Monday, March 14, 2016

Mourne Mountains and Lecale Peninsula 3/12

This morning I wandered around Carlingford. There's a great shop, the Carlingford Design House, with lots of tempting Irish-made art. I heroically resisted the impulse to buy. The owner was a very nice guy, a goldsmith with a workshop in the store. He gave me directions which only half worked but then again I hear the Irish are terrible at directions. And I got a nice detour out of the deal even if I didn't find the standing stones. 


Bright, cheerful Carlingford. 


This is a road... This one isn't wide enough for two cars so there are periodic pull outs so you can move over if a car is coming. 

Crossing into Northern Ireland is no big deal--there isn't even a checkpoint. The main thing is that everything changed back to miles from kilometers so now I am converting km/hr to mph as the car is in km. People drive just as beserk, roads are just as narrow. 

The thing I find really interesting is that Northern Ireland has an air of...neglect? Maybe that's it. Just an air of not being loved so much. At least this bit of it.  Except then there's these huge new houses so someone's making money. But the towns seem a bit rundown, even ones that have had a makeover. The roads are a bit worse. Everything seems a little grittier. And there's something funny about the money. Technically they use pound sterling but they don't have British pound sterling, it's an Irish one. Lonely Planet says no one wants the Irish one outside of Northern Ireland. 

The Mourne Mountains, where I spent much of the day, are gorgeous even if they do look rather Wyomigish (kinda bare in places and stark, and red pines). I did part of the coastal trail and a bunch in the mountains. Every corner has high mountain meadows or sea views. The Mournes feel rather less inhabited than elsewhere as well. The UK does seem to be more interested in local tourism as there were picnicking places and more sign boards than I have seen so far in the republic. I took some photos but I don't think they do it justice. The Mournes were their own kingdom, mostly cut off from the rest of Ireland, because they are hard to get into and over. The coast road is a very recent invention. I'm guessing most coming and going was done by boat. They are haunting and beautiful especially covered in fog as they were today. 

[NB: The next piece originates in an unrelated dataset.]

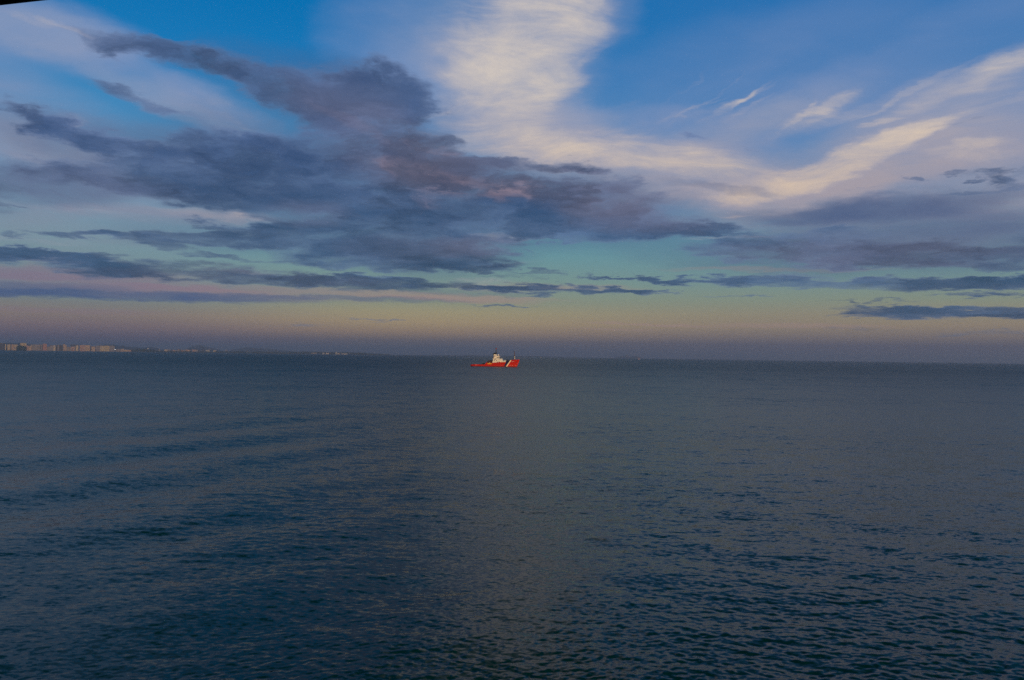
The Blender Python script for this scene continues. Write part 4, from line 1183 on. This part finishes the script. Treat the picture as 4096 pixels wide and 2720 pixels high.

Continuing up the Mourne coastal road one comes to the Lecale peninsula, a little visited area in the heart of St Patrick lore. Apparently he landed on the Lecale when he first came back to Ireland to convert it. I stopped at two sets of ruins, one a church that from long after his time and the other a well where he is said to have spent the night scourging himself. That early Christian God was sure a demanding one. Had to hurt yourself and also live in the most out of the way places ever. Except I'm not sure how living in the most remote and weather challenged places would help the goal of converting people. It's a good thing I'm not Christian, as I'm pretty sure that God would get tired of me wanting logic quick!


This is St Johns Point church. It is darling and tiny, smaller than our studio space at home. The Irish Sea is in the background. Ir would make a perfect art studio with a bit of sympathetic renovation.  


The eye well at Streull Well...supposedly heals eye ailments. I made sure to rinse my eyes. 


This is the limb well where you can wash limbs in need of healing. And yes, I put my knee in it! I'm sure it is better already. 🙃



This is the whole enclosure with a filter on it. Close by is the drinking well (closed off), probably the oldest building in site with a conical roof made of stone slabs like that at Newgrange. In the middle distance is the eye well which is built in Leitrim style and farther away is the bathhouse with the limb well and also apparently a bathing room that you can't get into. The signs say there is some pretty fancy underground channeling of water going on to move it from the stream to these places (the stream is just over the wall to the left). There was also a church which may have never been finished but which would have straddled the stream:

You can see part of that here and here's the other side of the church. Amazing that something unfinished can stand from the 13th century. 



The speculation is that this site was holy long before St Patrick took it upon himself to Christianise it. 

I ended the day in Downpatrick, a larger town with St Patrick's cathedral. I don't care for the town which has a vaguely threatening feel to me--something about how everything is shut down (bars, garage doors over all shops) and a bit run down too. But I found a nice room above a bar (kitchen actually and two floors up) and had a good dinner. Also I really have no idea how anyone is supposed to know how to find streets or anything. I drove past this place twice trying to find it. 

Tomorrow holds more St Patrick and probably Belfast although I'm not feeling cities right now.